We’ve heard a lot about decoupling of various varieties over the past few months. One such decoupling is the resilience of equity valuations in the face of surging oil prices, says Harvard’s Mohamed El-Erian, writing in the FT’s Insight column. That offers the message that global demand can shrug off the higher cost of a raw material that features prominently in a broad range of consumer products.

That surging oil price, combined with tighter credit conditions after the subprime meltdown, would normally result in a flight to quality. But government bond yield remain well above levels registered earlier this year and in the equity markets, aggressive segments continue to outperform. In June, emerging market stock made strong gains even though the S&P spent most of its time in negative territory.

But, warns El-Erian, there are considerable lags in play – we have yet to see the full flow-through of weak residential housing market, high oil prices and individual instances of technical market dislocation. Second, he adds:

normally fundamental linkages between markets are being obscured by large flows of capital.

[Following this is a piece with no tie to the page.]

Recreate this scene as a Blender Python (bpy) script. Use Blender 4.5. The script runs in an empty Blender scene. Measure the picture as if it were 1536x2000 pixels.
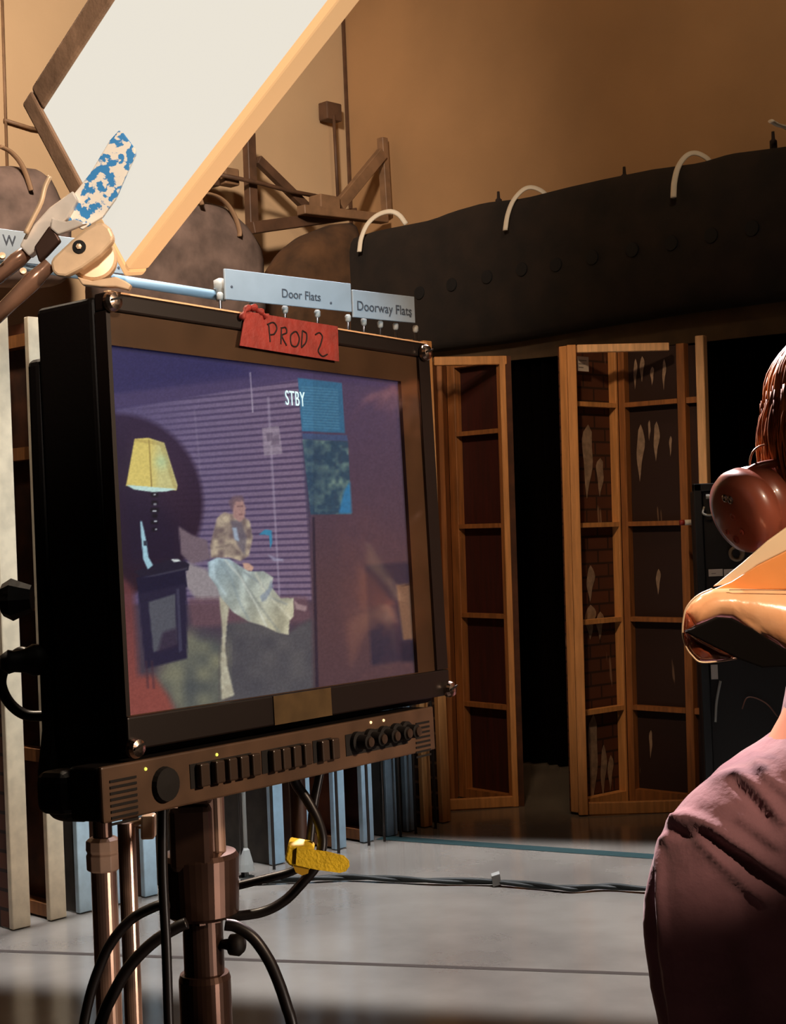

While nobody knows for sure when these flows will diminish, it is unwise to simply assume they will last forever.

And some of the systemic forces that have boosted risky assets in recent years, ample liquidity, high growth, low inflationary pressures, are starting to wane.

Trouble is, suggests El-Erian, that the past few years, when virtually any risk asset has outperformed, has not been a good environment in which to test the appropriateness of portfolio construction, and whether by diversifying across risky asset classes, portfolios will continue to mitigate risk sufficiently.
we may well be in the middle of a regime shift: exiting a world in which the difference among individual investors’ performance was essentially a function of the degree of their exposure to the most illiquid and leveraged asset classes, and entering a world where more sophisticated risk management capabilities will increasingly be the main differentiator.